(Rows from a 3D scene dataset)
§ §
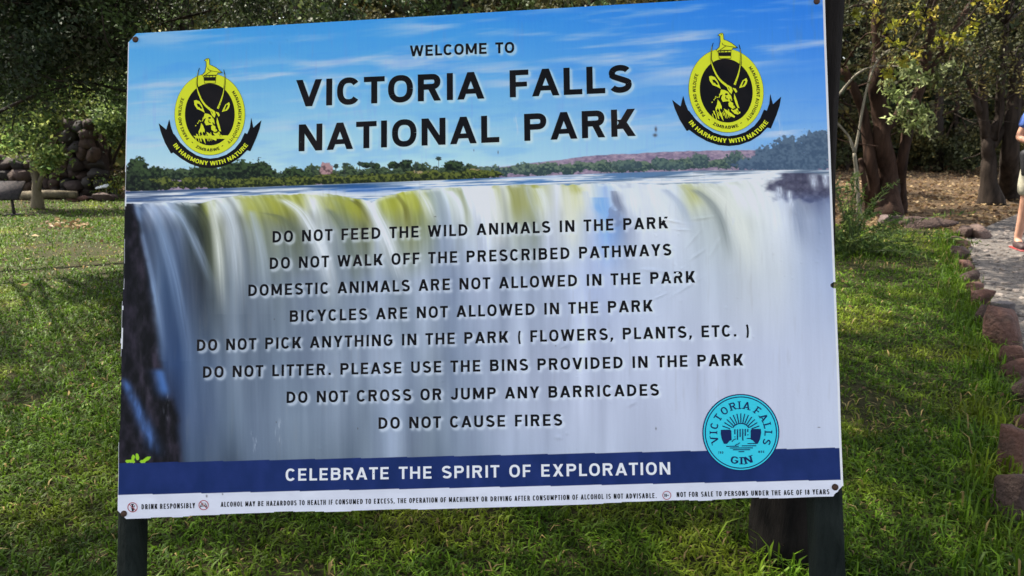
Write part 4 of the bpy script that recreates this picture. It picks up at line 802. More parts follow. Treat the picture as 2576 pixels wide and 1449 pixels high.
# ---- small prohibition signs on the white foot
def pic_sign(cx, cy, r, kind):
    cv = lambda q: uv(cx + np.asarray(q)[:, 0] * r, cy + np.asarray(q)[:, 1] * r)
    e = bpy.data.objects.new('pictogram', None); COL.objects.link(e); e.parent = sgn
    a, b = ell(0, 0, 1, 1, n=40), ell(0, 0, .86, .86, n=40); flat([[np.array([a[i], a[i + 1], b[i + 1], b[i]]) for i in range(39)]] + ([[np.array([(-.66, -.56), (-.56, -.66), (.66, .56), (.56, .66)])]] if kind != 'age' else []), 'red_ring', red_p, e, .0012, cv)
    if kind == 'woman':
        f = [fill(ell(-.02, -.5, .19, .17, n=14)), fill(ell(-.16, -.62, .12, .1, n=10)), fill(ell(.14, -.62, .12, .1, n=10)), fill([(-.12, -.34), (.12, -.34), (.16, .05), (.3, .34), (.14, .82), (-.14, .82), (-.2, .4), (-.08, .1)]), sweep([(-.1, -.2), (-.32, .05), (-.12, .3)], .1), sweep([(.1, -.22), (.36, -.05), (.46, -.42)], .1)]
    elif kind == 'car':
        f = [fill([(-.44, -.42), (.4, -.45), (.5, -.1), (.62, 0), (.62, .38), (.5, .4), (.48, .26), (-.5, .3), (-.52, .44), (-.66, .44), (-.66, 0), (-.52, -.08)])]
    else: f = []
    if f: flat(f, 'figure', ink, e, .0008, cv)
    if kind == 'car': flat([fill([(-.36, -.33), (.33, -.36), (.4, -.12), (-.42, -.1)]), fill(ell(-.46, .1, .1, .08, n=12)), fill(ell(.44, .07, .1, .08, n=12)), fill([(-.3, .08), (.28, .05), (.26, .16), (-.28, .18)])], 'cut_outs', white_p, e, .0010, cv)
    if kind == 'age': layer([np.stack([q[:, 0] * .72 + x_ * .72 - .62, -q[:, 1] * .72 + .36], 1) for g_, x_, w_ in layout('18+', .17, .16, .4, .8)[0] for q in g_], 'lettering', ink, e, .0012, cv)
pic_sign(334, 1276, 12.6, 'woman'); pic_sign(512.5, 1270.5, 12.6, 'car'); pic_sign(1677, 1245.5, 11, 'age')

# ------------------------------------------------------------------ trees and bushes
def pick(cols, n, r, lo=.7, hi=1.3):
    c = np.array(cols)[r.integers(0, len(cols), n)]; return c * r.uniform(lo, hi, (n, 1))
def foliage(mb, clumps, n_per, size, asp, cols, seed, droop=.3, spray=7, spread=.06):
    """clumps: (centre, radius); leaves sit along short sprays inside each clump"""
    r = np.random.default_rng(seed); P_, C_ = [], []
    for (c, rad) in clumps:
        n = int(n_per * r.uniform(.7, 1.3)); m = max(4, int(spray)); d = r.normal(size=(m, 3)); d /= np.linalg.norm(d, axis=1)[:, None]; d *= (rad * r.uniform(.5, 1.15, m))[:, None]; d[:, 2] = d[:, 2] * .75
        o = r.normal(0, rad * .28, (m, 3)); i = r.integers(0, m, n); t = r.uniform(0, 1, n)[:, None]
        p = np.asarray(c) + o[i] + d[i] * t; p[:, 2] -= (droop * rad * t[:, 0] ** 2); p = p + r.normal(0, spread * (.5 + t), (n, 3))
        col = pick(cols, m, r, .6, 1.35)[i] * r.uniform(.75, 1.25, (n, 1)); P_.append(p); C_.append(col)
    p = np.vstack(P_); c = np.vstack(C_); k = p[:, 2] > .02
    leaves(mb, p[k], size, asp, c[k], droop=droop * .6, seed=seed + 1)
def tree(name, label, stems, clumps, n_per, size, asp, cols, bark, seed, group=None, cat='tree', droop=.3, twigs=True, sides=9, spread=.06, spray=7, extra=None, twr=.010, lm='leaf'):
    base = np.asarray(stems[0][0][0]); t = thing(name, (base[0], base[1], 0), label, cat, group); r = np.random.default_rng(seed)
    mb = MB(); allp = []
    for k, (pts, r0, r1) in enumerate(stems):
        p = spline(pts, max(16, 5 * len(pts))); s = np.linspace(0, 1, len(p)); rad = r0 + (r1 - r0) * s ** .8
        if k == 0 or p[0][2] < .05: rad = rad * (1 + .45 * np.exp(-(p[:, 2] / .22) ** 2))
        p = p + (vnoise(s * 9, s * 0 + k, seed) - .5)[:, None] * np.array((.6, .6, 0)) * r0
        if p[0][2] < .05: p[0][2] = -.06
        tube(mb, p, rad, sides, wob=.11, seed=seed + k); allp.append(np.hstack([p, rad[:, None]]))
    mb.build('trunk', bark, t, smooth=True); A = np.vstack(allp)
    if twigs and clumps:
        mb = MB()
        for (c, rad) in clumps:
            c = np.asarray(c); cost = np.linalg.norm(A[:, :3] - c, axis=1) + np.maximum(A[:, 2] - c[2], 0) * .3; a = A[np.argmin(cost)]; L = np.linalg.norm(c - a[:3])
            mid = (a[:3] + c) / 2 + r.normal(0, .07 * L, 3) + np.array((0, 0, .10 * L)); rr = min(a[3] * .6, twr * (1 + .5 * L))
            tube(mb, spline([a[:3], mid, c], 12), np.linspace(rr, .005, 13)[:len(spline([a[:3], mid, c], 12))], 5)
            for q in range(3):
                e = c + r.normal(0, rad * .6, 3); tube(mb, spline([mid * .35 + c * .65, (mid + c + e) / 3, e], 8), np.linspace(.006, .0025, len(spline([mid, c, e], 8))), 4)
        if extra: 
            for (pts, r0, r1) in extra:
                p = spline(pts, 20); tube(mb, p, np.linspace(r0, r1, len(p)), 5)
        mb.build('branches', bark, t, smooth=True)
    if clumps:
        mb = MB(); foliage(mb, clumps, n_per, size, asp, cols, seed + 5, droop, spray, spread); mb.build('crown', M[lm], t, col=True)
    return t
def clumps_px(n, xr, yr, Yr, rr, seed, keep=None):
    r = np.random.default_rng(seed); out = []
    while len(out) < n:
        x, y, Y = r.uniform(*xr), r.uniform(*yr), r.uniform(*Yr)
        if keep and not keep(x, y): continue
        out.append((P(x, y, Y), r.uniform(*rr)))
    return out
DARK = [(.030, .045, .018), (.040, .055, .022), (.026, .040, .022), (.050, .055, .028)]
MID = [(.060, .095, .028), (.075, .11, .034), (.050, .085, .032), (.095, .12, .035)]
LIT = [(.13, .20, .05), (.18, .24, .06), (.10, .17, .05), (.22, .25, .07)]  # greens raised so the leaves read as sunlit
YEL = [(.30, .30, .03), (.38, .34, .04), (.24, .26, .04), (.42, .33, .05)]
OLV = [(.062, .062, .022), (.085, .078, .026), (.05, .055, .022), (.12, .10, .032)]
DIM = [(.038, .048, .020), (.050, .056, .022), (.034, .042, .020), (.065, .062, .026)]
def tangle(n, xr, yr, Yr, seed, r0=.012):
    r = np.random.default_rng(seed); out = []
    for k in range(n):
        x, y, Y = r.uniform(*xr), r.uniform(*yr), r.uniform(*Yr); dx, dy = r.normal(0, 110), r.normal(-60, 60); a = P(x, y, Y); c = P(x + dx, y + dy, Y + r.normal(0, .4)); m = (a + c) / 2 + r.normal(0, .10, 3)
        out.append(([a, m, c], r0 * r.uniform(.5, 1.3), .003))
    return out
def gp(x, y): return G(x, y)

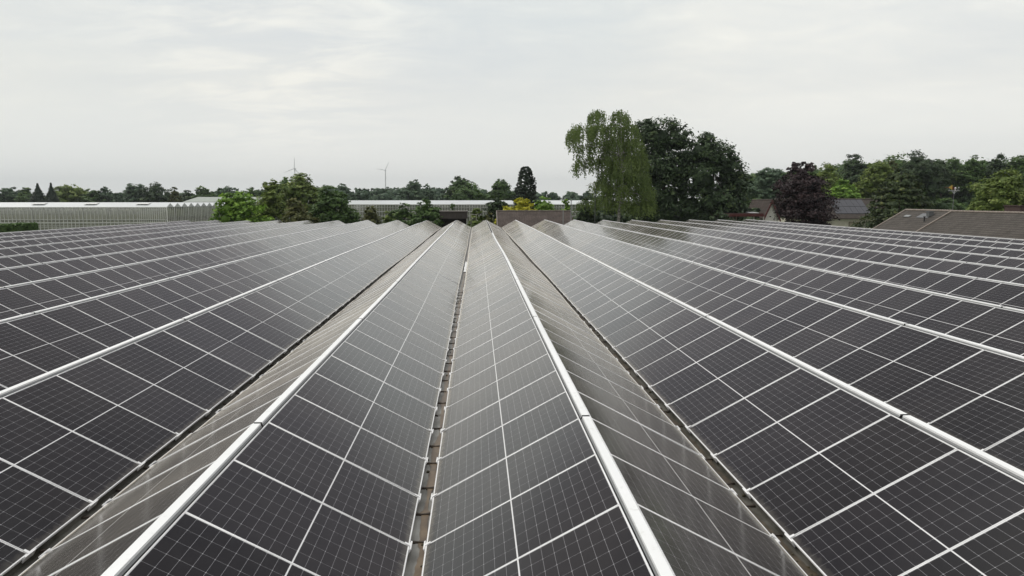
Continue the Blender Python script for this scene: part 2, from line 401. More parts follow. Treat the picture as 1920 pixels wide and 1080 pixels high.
§ §
# Description of the task
Make a verbatim copy of all the entries and strip out the pictures.

# The solution
Write part 4 of the bpy script that recreates this picture. It picks up at line 802. More parts follow. Treat the picture as 2576 pixels wide and 1449 pixels high.
# ---- small prohibition signs on the white foot
def pic_sign(cx, cy, r, kind):
    cv = lambda q: uv(cx + np.asarray(q)[:, 0] * r, cy + np.asarray(q)[:, 1] * r)
    e = bpy.data.objects.new('pictogram', None); COL.objects.link(e); e.parent = sgn
    a, b = ell(0, 0, 1, 1, n=40), ell(0, 0, .86, .86, n=40); flat([[np.array([a[i], a[i + 1], b[i + 1], b[i]]) for i in range(39)]] + ([[np.array([(-.66, -.56), (-.56, -.66), (.66, .56), (.56, .66)])]] if kind != 'age' else []), 'red_ring', red_p, e, .0012, cv)
    if kind == 'woman':
        f = [fill(ell(-.02, -.5, .19, .17, n=14)), fill(ell(-.16, -.62, .12, .1, n=10)), fill(ell(.14, -.62, .12, .1, n=10)), fill([(-.12, -.34), (.12, -.34), (.16, .05), (.3, .34), (.14, .82), (-.14, .82), (-.2, .4), (-.08, .1)]), sweep([(-.1, -.2), (-.32, .05), (-.12, .3)], .1), sweep([(.1, -.22), (.36, -.05), (.46, -.42)], .1)]
    elif kind == 'car':
        f = [fill([(-.44, -.42), (.4, -.45), (.5, -.1), (.62, 0), (.62, .38), (.5, .4), (.48, .26), (-.5, .3), (-.52, .44), (-.66, .44), (-.66, 0), (-.52, -.08)])]
    else: f = []
    if f: flat(f, 'figure', ink, e, .0008, cv)
    if kind == 'car': flat([fill([(-.36, -.33), (.33, -.36), (.4, -.12), (-.42, -.1)]), fill(ell(-.46, .1, .1, .08, n=12)), fill(ell(.44, .07, .1, .08, n=12)), fill([(-.3, .08), (.28, .05), (.26, .16), (-.28, .18)])], 'cut_outs', white_p, e, .0010, cv)
    if kind == 'age': layer([np.stack([q[:, 0] * .72 + x_ * .72 - .62, -q[:, 1] * .72 + .36], 1) for g_, x_, w_ in layout('18+', .17, .16, .4, .8)[0] for q in g_], 'lettering', ink, e, .0012, cv)
pic_sign(334, 1276, 12.6, 'woman'); pic_sign(512.5, 1270.5, 12.6, 'car'); pic_sign(1677, 1245.5, 11, 'age')

# ------------------------------------------------------------------ trees and bushes
def pick(cols, n, r, lo=.7, hi=1.3):
    c = np.array(cols)[r.integers(0, len(cols), n)]; return c * r.uniform(lo, hi, (n, 1))
def foliage(mb, clumps, n_per, size, asp, cols, seed, droop=.3, spray=7, spread=.06):
    """clumps: (centre, radius); leaves sit along short sprays inside each clump"""
    r = np.random.default_rng(seed); P_, C_ = [], []
    for (c, rad) in clumps:
        n = int(n_per * r.uniform(.7, 1.3)); m = max(4, int(spray)); d = r.normal(size=(m, 3)); d /= np.linalg.norm(d, axis=1)[:, None]; d *= (rad * r.uniform(.5, 1.15, m))[:, None]; d[:, 2] = d[:, 2] * .75
        o = r.normal(0, rad * .28, (m, 3)); i = r.integers(0, m, n); t = r.uniform(0, 1, n)[:, None]
        p = np.asarray(c) + o[i] + d[i] * t; p[:, 2] -= (droop * rad * t[:, 0] ** 2); p = p + r.normal(0, spread * (.5 + t), (n, 3))
        col = pick(cols, m, r, .6, 1.35)[i] * r.uniform(.75, 1.25, (n, 1)); P_.append(p); C_.append(col)
    p = np.vstack(P_); c = np.vstack(C_); k = p[:, 2] > .02
    leaves(mb, p[k], size, asp, c[k], droop=droop * .6, seed=seed + 1)
def tree(name, label, stems, clumps, n_per, size, asp, cols, bark, seed, group=None, cat='tree', droop=.3, twigs=True, sides=9, spread=.06, spray=7, extra=None, twr=.010, lm='leaf'):
    base = np.asarray(stems[0][0][0]); t = thing(name, (base[0], base[1], 0), label, cat, group); r = np.random.default_rng(seed)
    mb = MB(); allp = []
    for k, (pts, r0, r1) in enumerate(stems):
        p = spline(pts, max(16, 5 * len(pts))); s = np.linspace(0, 1, len(p)); rad = r0 + (r1 - r0) * s ** .8
        if k == 0 or p[0][2] < .05: rad = rad * (1 + .45 * np.exp(-(p[:, 2] / .22) ** 2))
        p = p + (vnoise(s * 9, s * 0 + k, seed) - .5)[:, None] * np.array((.6, .6, 0)) * r0
        if p[0][2] < .05: p[0][2] = -.06
        tube(mb, p, rad, sides, wob=.11, seed=seed + k); allp.append(np.hstack([p, rad[:, None]]))
    mb.build('trunk', bark, t, smooth=True); A = np.vstack(allp)
    if twigs and clumps:
        mb = MB()
        for (c, rad) in clumps:
            c = np.asarray(c); cost = np.linalg.norm(A[:, :3] - c, axis=1) + np.maximum(A[:, 2] - c[2], 0) * .3; a = A[np.argmin(cost)]; L = np.linalg.norm(c - a[:3])
            mid = (a[:3] + c) / 2 + r.normal(0, .07 * L, 3) + np.array((0, 0, .10 * L)); rr = min(a[3] * .6, twr * (1 + .5 * L))
            tube(mb, spline([a[:3], mid, c], 12), np.linspace(rr, .005, 13)[:len(spline([a[:3], mid, c], 12))], 5)
            for q in range(3):
                e = c + r.normal(0, rad * .6, 3); tube(mb, spline([mid * .35 + c * .65, (mid + c + e) / 3, e], 8), np.linspace(.006, .0025, len(spline([mid, c, e], 8))), 4)
        if extra: 
            for (pts, r0, r1) in extra:
                p = spline(pts, 20); tube(mb, p, np.linspace(r0, r1, len(p)), 5)
        mb.build('branches', bark, t, smooth=True)
    if clumps:
        mb = MB(); foliage(mb, clumps, n_per, size, asp, cols, seed + 5, droop, spray, spread); mb.build('crown', M[lm], t, col=True)
    return t
def clumps_px(n, xr, yr, Yr, rr, seed, keep=None):
    r = np.random.default_rng(seed); out = []
    while len(out) < n:
        x, y, Y = r.uniform(*xr), r.uniform(*yr), r.uniform(*Yr)
        if keep and not keep(x, y): continue
        out.append((P(x, y, Y), r.uniform(*rr)))
    return out
DARK = [(.030, .045, .018), (.040, .055, .022), (.026, .040, .022), (.050, .055, .028)]
MID = [(.060, .095, .028), (.075, .11, .034), (.050, .085, .032), (.095, .12, .035)]
LIT = [(.13, .20, .05), (.18, .24, .06), (.10, .17, .05), (.22, .25, .07)]  # greens raised so the leaves read as sunlit
YEL = [(.30, .30, .03), (.38, .34, .04), (.24, .26, .04), (.42, .33, .05)]
OLV = [(.062, .062, .022), (.085, .078, .026), (.05, .055, .022), (.12, .10, .032)]
DIM = [(.038, .048, .020), (.050, .056, .022), (.034, .042, .020), (.065, .062, .026)]
def tangle(n, xr, yr, Yr, seed, r0=.012):
    r = np.random.default_rng(seed); out = []
    for k in range(n):
        x, y, Y = r.uniform(*xr), r.uniform(*yr), r.uniform(*Yr); dx, dy = r.normal(0, 110), r.normal(-60, 60); a = P(x, y, Y); c = P(x + dx, y + dy, Y + r.normal(0, .4)); m = (a + c) / 2 + r.normal(0, .10, 3)
        out.append(([a, m, c], r0 * r.uniform(.5, 1.3), .003))
    return out
def gp(x, y): return G(x, y)

Continue the Blender Python script for this scene: part 2, from line 401. More parts follow. Treat the picture as 1920 pixels wide and 1080 pixels high.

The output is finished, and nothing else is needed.